# What is required:
Retype the records that come next, word for word.

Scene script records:
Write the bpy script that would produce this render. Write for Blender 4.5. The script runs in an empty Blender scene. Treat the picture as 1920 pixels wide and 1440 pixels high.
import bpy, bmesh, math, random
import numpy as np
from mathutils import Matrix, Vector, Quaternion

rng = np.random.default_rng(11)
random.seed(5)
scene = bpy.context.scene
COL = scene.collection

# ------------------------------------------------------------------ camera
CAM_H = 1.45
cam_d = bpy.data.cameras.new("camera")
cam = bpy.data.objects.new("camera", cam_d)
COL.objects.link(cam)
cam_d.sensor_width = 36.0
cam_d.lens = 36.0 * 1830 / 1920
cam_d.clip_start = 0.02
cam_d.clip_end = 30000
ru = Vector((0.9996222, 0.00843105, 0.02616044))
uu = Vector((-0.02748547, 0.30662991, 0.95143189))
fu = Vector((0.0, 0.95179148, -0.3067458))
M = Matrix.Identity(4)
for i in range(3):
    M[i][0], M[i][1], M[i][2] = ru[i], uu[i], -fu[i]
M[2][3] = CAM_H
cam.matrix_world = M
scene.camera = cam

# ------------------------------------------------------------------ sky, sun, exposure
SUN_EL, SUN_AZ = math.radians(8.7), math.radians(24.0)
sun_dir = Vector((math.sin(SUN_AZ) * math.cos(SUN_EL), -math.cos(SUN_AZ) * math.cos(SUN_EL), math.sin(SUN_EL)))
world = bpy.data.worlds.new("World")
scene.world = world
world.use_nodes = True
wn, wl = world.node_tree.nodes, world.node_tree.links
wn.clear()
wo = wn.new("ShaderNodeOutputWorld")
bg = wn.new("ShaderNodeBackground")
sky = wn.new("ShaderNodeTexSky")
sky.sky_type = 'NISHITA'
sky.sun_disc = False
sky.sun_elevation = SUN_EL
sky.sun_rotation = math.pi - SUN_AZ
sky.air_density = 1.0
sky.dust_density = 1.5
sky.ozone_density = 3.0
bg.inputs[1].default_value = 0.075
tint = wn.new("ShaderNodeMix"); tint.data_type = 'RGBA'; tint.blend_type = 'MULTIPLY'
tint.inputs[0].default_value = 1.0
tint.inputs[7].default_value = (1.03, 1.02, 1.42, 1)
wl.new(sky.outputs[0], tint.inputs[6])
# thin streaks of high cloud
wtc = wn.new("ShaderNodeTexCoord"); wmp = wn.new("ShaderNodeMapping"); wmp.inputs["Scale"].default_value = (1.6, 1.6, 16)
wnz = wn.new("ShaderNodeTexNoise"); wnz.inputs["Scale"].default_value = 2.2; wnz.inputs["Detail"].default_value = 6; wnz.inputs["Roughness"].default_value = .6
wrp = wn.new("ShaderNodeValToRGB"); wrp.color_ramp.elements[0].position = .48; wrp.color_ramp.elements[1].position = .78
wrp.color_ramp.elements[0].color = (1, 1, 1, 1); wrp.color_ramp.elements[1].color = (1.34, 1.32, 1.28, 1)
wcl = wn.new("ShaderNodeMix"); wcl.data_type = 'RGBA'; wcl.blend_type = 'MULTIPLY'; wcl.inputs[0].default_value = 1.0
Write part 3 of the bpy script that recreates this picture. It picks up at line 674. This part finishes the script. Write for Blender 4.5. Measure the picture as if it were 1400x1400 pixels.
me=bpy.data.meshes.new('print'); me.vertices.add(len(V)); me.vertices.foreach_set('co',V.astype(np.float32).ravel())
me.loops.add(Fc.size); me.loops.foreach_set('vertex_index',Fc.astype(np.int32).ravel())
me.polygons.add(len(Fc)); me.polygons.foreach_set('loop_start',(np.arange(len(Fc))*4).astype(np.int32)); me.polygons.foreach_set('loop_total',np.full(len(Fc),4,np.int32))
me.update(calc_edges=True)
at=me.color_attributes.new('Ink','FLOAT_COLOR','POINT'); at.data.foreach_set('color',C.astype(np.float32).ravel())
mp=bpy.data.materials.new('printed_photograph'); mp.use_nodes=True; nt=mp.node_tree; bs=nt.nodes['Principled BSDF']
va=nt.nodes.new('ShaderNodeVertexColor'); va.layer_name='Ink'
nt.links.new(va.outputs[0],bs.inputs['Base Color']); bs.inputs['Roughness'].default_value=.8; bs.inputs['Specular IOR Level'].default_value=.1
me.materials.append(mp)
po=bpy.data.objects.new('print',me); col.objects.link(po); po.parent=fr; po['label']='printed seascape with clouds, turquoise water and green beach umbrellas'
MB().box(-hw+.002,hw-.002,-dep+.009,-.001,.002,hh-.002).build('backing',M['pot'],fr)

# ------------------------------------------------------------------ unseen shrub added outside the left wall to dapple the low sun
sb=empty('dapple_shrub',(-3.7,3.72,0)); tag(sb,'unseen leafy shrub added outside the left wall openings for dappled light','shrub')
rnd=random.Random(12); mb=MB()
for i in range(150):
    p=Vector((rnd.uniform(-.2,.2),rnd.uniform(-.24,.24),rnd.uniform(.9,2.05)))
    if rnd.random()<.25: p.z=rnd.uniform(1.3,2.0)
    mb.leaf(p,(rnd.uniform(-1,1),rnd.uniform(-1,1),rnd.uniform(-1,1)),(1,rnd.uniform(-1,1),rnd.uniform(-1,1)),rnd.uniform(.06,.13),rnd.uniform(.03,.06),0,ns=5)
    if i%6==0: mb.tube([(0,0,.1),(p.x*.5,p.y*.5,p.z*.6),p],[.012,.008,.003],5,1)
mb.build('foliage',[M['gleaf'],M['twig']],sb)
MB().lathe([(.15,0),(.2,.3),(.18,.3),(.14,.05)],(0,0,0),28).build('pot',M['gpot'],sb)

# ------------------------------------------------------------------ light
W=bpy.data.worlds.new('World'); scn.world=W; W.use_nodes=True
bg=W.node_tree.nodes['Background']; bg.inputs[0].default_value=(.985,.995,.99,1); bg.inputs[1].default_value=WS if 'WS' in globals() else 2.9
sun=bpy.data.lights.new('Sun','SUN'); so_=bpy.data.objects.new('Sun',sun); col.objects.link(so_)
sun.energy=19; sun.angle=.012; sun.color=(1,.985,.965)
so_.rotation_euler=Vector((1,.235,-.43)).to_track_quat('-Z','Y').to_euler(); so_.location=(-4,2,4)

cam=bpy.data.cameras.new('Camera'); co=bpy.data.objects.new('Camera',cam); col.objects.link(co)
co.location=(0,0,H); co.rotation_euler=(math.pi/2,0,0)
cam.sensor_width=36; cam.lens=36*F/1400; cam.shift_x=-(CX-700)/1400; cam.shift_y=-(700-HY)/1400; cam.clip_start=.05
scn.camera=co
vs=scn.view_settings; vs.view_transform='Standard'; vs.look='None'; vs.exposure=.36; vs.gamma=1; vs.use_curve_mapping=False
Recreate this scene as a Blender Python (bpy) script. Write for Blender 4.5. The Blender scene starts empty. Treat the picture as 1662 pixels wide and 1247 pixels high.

# Solution:
Write the bpy script that would produce this render. Write for Blender 4.5. The script runs in an empty Blender scene. Treat the picture as 1920 pixels wide and 1440 pixels high.
import bpy, bmesh, math, random
import numpy as np
from mathutils import Matrix, Vector, Quaternion

rng = np.random.default_rng(11)
random.seed(5)
scene = bpy.context.scene
COL = scene.collection

# ------------------------------------------------------------------ camera
CAM_H = 1.45
cam_d = bpy.data.cameras.new("camera")
cam = bpy.data.objects.new("camera", cam_d)
COL.objects.link(cam)
cam_d.sensor_width = 36.0
cam_d.lens = 36.0 * 1830 / 1920
cam_d.clip_start = 0.02
cam_d.clip_end = 30000
ru = Vector((0.9996222, 0.00843105, 0.02616044))
uu = Vector((-0.02748547, 0.30662991, 0.95143189))
fu = Vector((0.0, 0.95179148, -0.3067458))
M = Matrix.Identity(4)
for i in range(3):
    M[i][0], M[i][1], M[i][2] = ru[i], uu[i], -fu[i]
M[2][3] = CAM_H
cam.matrix_world = M
scene.camera = cam

# ------------------------------------------------------------------ sky, sun, exposure
SUN_EL, SUN_AZ = math.radians(8.7), math.radians(24.0)
sun_dir = Vector((math.sin(SUN_AZ) * math.cos(SUN_EL), -math.cos(SUN_AZ) * math.cos(SUN_EL), math.sin(SUN_EL)))
world = bpy.data.worlds.new("World")
scene.world = world
world.use_nodes = True
wn, wl = world.node_tree.nodes, world.node_tree.links
wn.clear()
wo = wn.new("ShaderNodeOutputWorld")
bg = wn.new("ShaderNodeBackground")
sky = wn.new("ShaderNodeTexSky")
sky.sky_type = 'NISHITA'
sky.sun_disc = False
sky.sun_elevation = SUN_EL
sky.sun_rotation = math.pi - SUN_AZ
sky.air_density = 1.0
sky.dust_density = 1.5
sky.ozone_density = 3.0
bg.inputs[1].default_value = 0.075
tint = wn.new("ShaderNodeMix"); tint.data_type = 'RGBA'; tint.blend_type = 'MULTIPLY'
tint.inputs[0].default_value = 1.0
tint.inputs[7].default_value = (1.03, 1.02, 1.42, 1)
wl.new(sky.outputs[0], tint.inputs[6])
# thin streaks of high cloud
wtc = wn.new("ShaderNodeTexCoord"); wmp = wn.new("ShaderNodeMapping"); wmp.inputs["Scale"].default_value = (1.6, 1.6, 16)
wnz = wn.new("ShaderNodeTexNoise"); wnz.inputs["Scale"].default_value = 2.2; wnz.inputs["Detail"].default_value = 6; wnz.inputs["Roughness"].default_value = .6
wrp = wn.new("ShaderNodeValToRGB"); wrp.color_ramp.elements[0].position = .48; wrp.color_ramp.elements[1].position = .78
wrp.color_ramp.elements[0].color = (1, 1, 1, 1); wrp.color_ramp.elements[1].color = (1.34, 1.32, 1.28, 1)
wcl = wn.new("ShaderNodeMix"); wcl.data_type = 'RGBA'; wcl.blend_type = 'MULTIPLY'; wcl.inputs[0].default_value = 1.0
Write part 3 of the bpy script that recreates this picture. It picks up at line 674. This part finishes the script. Write for Blender 4.5. Measure the picture as if it were 1400x1400 pixels.
me=bpy.data.meshes.new('print'); me.vertices.add(len(V)); me.vertices.foreach_set('co',V.astype(np.float32).ravel())
me.loops.add(Fc.size); me.loops.foreach_set('vertex_index',Fc.astype(np.int32).ravel())
me.polygons.add(len(Fc)); me.polygons.foreach_set('loop_start',(np.arange(len(Fc))*4).astype(np.int32)); me.polygons.foreach_set('loop_total',np.full(len(Fc),4,np.int32))
me.update(calc_edges=True)
at=me.color_attributes.new('Ink','FLOAT_COLOR','POINT'); at.data.foreach_set('color',C.astype(np.float32).ravel())
mp=bpy.data.materials.new('printed_photograph'); mp.use_nodes=True; nt=mp.node_tree; bs=nt.nodes['Principled BSDF']
va=nt.nodes.new('ShaderNodeVertexColor'); va.layer_name='Ink'
nt.links.new(va.outputs[0],bs.inputs['Base Color']); bs.inputs['Roughness'].default_value=.8; bs.inputs['Specular IOR Level'].default_value=.1
me.materials.append(mp)
po=bpy.data.objects.new('print',me); col.objects.link(po); po.parent=fr; po['label']='printed seascape with clouds, turquoise water and green beach umbrellas'
MB().box(-hw+.002,hw-.002,-dep+.009,-.001,.002,hh-.002).build('backing',M['pot'],fr)

# ------------------------------------------------------------------ unseen shrub added outside the left wall to dapple the low sun
sb=empty('dapple_shrub',(-3.7,3.72,0)); tag(sb,'unseen leafy shrub added outside the left wall openings for dappled light','shrub')
rnd=random.Random(12); mb=MB()
for i in range(150):
    p=Vector((rnd.uniform(-.2,.2),rnd.uniform(-.24,.24),rnd.uniform(.9,2.05)))
    if rnd.random()<.25: p.z=rnd.uniform(1.3,2.0)
    mb.leaf(p,(rnd.uniform(-1,1),rnd.uniform(-1,1),rnd.uniform(-1,1)),(1,rnd.uniform(-1,1),rnd.uniform(-1,1)),rnd.uniform(.06,.13),rnd.uniform(.03,.06),0,ns=5)
    if i%6==0: mb.tube([(0,0,.1),(p.x*.5,p.y*.5,p.z*.6),p],[.012,.008,.003],5,1)
mb.build('foliage',[M['gleaf'],M['twig']],sb)
MB().lathe([(.15,0),(.2,.3),(.18,.3),(.14,.05)],(0,0,0),28).build('pot',M['gpot'],sb)

# ------------------------------------------------------------------ light
W=bpy.data.worlds.new('World'); scn.world=W; W.use_nodes=True
bg=W.node_tree.nodes['Background']; bg.inputs[0].default_value=(.985,.995,.99,1); bg.inputs[1].default_value=WS if 'WS' in globals() else 2.9
sun=bpy.data.lights.new('Sun','SUN'); so_=bpy.data.objects.new('Sun',sun); col.objects.link(so_)
sun.energy=19; sun.angle=.012; sun.color=(1,.985,.965)
so_.rotation_euler=Vector((1,.235,-.43)).to_track_quat('-Z','Y').to_euler(); so_.location=(-4,2,4)

cam=bpy.data.cameras.new('Camera'); co=bpy.data.objects.new('Camera',cam); col.objects.link(co)
co.location=(0,0,H); co.rotation_euler=(math.pi/2,0,0)
cam.sensor_width=36; cam.lens=36*F/1400; cam.shift_x=-(CX-700)/1400; cam.shift_y=-(700-HY)/1400; cam.clip_start=.05
scn.camera=co
vs=scn.view_settings; vs.view_transform='Standard'; vs.look='None'; vs.exposure=.36; vs.gamma=1; vs.use_curve_mapping=False
Recreate this scene as a Blender Python (bpy) script. Write for Blender 4.5. The Blender scene starts empty. Treat the picture as 1662 pixels wide and 1247 pixels high.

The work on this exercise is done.